> Data shown
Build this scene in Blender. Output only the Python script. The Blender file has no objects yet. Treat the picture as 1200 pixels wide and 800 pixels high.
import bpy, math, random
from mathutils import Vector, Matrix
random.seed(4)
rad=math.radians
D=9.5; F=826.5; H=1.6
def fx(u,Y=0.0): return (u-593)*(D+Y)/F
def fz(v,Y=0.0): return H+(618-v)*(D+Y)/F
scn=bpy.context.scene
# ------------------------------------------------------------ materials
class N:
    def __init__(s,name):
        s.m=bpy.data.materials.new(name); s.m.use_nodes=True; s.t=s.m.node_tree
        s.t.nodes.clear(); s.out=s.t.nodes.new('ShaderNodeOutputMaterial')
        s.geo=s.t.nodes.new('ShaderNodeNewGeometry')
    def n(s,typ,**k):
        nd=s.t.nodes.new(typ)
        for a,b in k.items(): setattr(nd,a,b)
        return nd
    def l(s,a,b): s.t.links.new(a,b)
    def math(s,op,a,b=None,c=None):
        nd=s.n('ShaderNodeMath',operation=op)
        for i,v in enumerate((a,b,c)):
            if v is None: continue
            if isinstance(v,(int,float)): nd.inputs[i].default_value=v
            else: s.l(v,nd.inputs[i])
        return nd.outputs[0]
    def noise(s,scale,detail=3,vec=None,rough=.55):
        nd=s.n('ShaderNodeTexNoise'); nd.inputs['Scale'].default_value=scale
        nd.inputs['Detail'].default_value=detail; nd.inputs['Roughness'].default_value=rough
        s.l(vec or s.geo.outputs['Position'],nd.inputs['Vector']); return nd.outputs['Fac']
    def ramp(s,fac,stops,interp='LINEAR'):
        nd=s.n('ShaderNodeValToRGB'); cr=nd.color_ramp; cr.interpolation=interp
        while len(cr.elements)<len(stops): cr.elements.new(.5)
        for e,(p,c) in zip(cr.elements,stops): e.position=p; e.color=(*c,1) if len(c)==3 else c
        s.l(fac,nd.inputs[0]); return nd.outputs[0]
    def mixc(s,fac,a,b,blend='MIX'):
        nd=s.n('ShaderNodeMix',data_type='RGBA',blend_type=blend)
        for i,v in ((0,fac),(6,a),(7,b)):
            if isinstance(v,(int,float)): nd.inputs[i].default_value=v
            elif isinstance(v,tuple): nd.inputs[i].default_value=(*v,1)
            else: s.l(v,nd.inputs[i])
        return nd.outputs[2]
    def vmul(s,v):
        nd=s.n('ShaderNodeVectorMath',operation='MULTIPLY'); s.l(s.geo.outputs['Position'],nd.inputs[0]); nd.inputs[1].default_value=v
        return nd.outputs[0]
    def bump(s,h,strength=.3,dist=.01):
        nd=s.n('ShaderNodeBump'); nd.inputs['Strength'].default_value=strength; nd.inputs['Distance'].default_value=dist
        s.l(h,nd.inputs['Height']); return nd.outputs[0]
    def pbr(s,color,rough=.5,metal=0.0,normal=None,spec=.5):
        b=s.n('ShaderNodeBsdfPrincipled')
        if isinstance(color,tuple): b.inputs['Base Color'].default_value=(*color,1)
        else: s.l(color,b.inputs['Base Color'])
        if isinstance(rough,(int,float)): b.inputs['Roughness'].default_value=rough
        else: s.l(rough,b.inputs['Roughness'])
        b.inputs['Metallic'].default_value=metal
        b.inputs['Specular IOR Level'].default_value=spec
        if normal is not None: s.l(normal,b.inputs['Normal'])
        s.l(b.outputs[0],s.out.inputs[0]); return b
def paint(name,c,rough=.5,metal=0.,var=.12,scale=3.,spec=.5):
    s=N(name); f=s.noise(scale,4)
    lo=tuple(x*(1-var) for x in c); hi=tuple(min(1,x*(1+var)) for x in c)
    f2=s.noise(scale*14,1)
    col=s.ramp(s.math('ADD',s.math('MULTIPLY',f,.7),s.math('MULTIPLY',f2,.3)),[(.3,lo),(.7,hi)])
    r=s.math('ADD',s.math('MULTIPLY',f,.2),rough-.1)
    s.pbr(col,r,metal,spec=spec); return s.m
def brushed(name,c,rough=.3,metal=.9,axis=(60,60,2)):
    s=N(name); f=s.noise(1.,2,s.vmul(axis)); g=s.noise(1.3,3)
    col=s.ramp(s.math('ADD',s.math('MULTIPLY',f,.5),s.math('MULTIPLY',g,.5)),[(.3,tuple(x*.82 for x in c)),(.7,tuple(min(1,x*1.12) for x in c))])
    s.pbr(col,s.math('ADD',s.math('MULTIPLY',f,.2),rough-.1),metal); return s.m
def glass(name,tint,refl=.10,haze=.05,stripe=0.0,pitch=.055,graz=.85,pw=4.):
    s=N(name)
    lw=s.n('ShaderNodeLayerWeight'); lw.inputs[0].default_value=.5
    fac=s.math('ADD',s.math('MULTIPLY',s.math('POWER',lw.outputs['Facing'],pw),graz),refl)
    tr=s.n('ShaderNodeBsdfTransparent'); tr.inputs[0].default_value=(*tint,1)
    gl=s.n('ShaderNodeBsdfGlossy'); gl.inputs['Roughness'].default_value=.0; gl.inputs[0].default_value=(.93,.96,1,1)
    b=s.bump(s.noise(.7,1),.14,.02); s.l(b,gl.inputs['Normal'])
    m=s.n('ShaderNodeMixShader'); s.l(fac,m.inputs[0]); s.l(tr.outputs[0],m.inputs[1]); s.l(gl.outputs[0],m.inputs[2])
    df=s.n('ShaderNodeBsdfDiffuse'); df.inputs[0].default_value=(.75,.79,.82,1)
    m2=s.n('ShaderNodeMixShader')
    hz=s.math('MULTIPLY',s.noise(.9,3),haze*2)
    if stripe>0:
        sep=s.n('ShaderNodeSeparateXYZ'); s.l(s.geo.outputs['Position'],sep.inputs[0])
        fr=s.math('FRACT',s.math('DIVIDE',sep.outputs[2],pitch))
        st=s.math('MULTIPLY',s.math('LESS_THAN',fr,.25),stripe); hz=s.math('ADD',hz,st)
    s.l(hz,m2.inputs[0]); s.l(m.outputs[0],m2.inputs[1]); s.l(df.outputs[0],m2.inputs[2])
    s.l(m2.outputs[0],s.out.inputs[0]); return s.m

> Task
Every line of the material must be returned exactly as it appears.

> Worked answer
Build this scene in Blender. Output only the Python script. The Blender file has no objects yet. Treat the picture as 1200 pixels wide and 800 pixels high.
import bpy, math, random
from mathutils import Vector, Matrix
random.seed(4)
rad=math.radians
D=9.5; F=826.5; H=1.6
def fx(u,Y=0.0): return (u-593)*(D+Y)/F
def fz(v,Y=0.0): return H+(618-v)*(D+Y)/F
scn=bpy.context.scene
# ------------------------------------------------------------ materials
class N:
    def __init__(s,name):
        s.m=bpy.data.materials.new(name); s.m.use_nodes=True; s.t=s.m.node_tree
        s.t.nodes.clear(); s.out=s.t.nodes.new('ShaderNodeOutputMaterial')
        s.geo=s.t.nodes.new('ShaderNodeNewGeometry')
    def n(s,typ,**k):
        nd=s.t.nodes.new(typ)
        for a,b in k.items(): setattr(nd,a,b)
        return nd
    def l(s,a,b): s.t.links.new(a,b)
    def math(s,op,a,b=None,c=None):
        nd=s.n('ShaderNodeMath',operation=op)
        for i,v in enumerate((a,b,c)):
            if v is None: continue
            if isinstance(v,(int,float)): nd.inputs[i].default_value=v
            else: s.l(v,nd.inputs[i])
        return nd.outputs[0]
    def noise(s,scale,detail=3,vec=None,rough=.55):
        nd=s.n('ShaderNodeTexNoise'); nd.inputs['Scale'].default_value=scale
        nd.inputs['Detail'].default_value=detail; nd.inputs['Roughness'].default_value=rough
        s.l(vec or s.geo.outputs['Position'],nd.inputs['Vector']); return nd.outputs['Fac']
    def ramp(s,fac,stops,interp='LINEAR'):
        nd=s.n('ShaderNodeValToRGB'); cr=nd.color_ramp; cr.interpolation=interp
        while len(cr.elements)<len(stops): cr.elements.new(.5)
        for e,(p,c) in zip(cr.elements,stops): e.position=p; e.color=(*c,1) if len(c)==3 else c
        s.l(fac,nd.inputs[0]); return nd.outputs[0]
    def mixc(s,fac,a,b,blend='MIX'):
        nd=s.n('ShaderNodeMix',data_type='RGBA',blend_type=blend)
        for i,v in ((0,fac),(6,a),(7,b)):
            if isinstance(v,(int,float)): nd.inputs[i].default_value=v
            elif isinstance(v,tuple): nd.inputs[i].default_value=(*v,1)
            else: s.l(v,nd.inputs[i])
        return nd.outputs[2]
    def vmul(s,v):
        nd=s.n('ShaderNodeVectorMath',operation='MULTIPLY'); s.l(s.geo.outputs['Position'],nd.inputs[0]); nd.inputs[1].default_value=v
        return nd.outputs[0]
    def bump(s,h,strength=.3,dist=.01):
        nd=s.n('ShaderNodeBump'); nd.inputs['Strength'].default_value=strength; nd.inputs['Distance'].default_value=dist
        s.l(h,nd.inputs['Height']); return nd.outputs[0]
    def pbr(s,color,rough=.5,metal=0.0,normal=None,spec=.5):
        b=s.n('ShaderNodeBsdfPrincipled')
        if isinstance(color,tuple): b.inputs['Base Color'].default_value=(*color,1)
        else: s.l(color,b.inputs['Base Color'])
        if isinstance(rough,(int,float)): b.inputs['Roughness'].default_value=rough
        else: s.l(rough,b.inputs['Roughness'])
        b.inputs['Metallic'].default_value=metal
        b.inputs['Specular IOR Level'].default_value=spec
        if normal is not None: s.l(normal,b.inputs['Normal'])
        s.l(b.outputs[0],s.out.inputs[0]); return b
def paint(name,c,rough=.5,metal=0.,var=.12,scale=3.,spec=.5):
    s=N(name); f=s.noise(scale,4)
    lo=tuple(x*(1-var) for x in c); hi=tuple(min(1,x*(1+var)) for x in c)
    f2=s.noise(scale*14,1)
    col=s.ramp(s.math('ADD',s.math('MULTIPLY',f,.7),s.math('MULTIPLY',f2,.3)),[(.3,lo),(.7,hi)])
    r=s.math('ADD',s.math('MULTIPLY',f,.2),rough-.1)
    s.pbr(col,r,metal,spec=spec); return s.m
def brushed(name,c,rough=.3,metal=.9,axis=(60,60,2)):
    s=N(name); f=s.noise(1.,2,s.vmul(axis)); g=s.noise(1.3,3)
    col=s.ramp(s.math('ADD',s.math('MULTIPLY',f,.5),s.math('MULTIPLY',g,.5)),[(.3,tuple(x*.82 for x in c)),(.7,tuple(min(1,x*1.12) for x in c))])
    s.pbr(col,s.math('ADD',s.math('MULTIPLY',f,.2),rough-.1),metal); return s.m
def glass(name,tint,refl=.10,haze=.05,stripe=0.0,pitch=.055,graz=.85,pw=4.):
    s=N(name)
    lw=s.n('ShaderNodeLayerWeight'); lw.inputs[0].default_value=.5
    fac=s.math('ADD',s.math('MULTIPLY',s.math('POWER',lw.outputs['Facing'],pw),graz),refl)
    tr=s.n('ShaderNodeBsdfTransparent'); tr.inputs[0].default_value=(*tint,1)
    gl=s.n('ShaderNodeBsdfGlossy'); gl.inputs['Roughness'].default_value=.0; gl.inputs[0].default_value=(.93,.96,1,1)
    b=s.bump(s.noise(.7,1),.14,.02); s.l(b,gl.inputs['Normal'])
    m=s.n('ShaderNodeMixShader'); s.l(fac,m.inputs[0]); s.l(tr.outputs[0],m.inputs[1]); s.l(gl.outputs[0],m.inputs[2])
    df=s.n('ShaderNodeBsdfDiffuse'); df.inputs[0].default_value=(.75,.79,.82,1)
    m2=s.n('ShaderNodeMixShader')
    hz=s.math('MULTIPLY',s.noise(.9,3),haze*2)
    if stripe>0:
        sep=s.n('ShaderNodeSeparateXYZ'); s.l(s.geo.outputs['Position'],sep.inputs[0])
        fr=s.math('FRACT',s.math('DIVIDE',sep.outputs[2],pitch))
        st=s.math('MULTIPLY',s.math('LESS_THAN',fr,.25),stripe); hz=s.math('ADD',hz,st)
    s.l(hz,m2.inputs[0]); s.l(m.outputs[0],m2.inputs[1]); s.l(df.outputs[0],m2.inputs[2])
    s.l(m2.outputs[0],s.out.inputs[0]); return s.m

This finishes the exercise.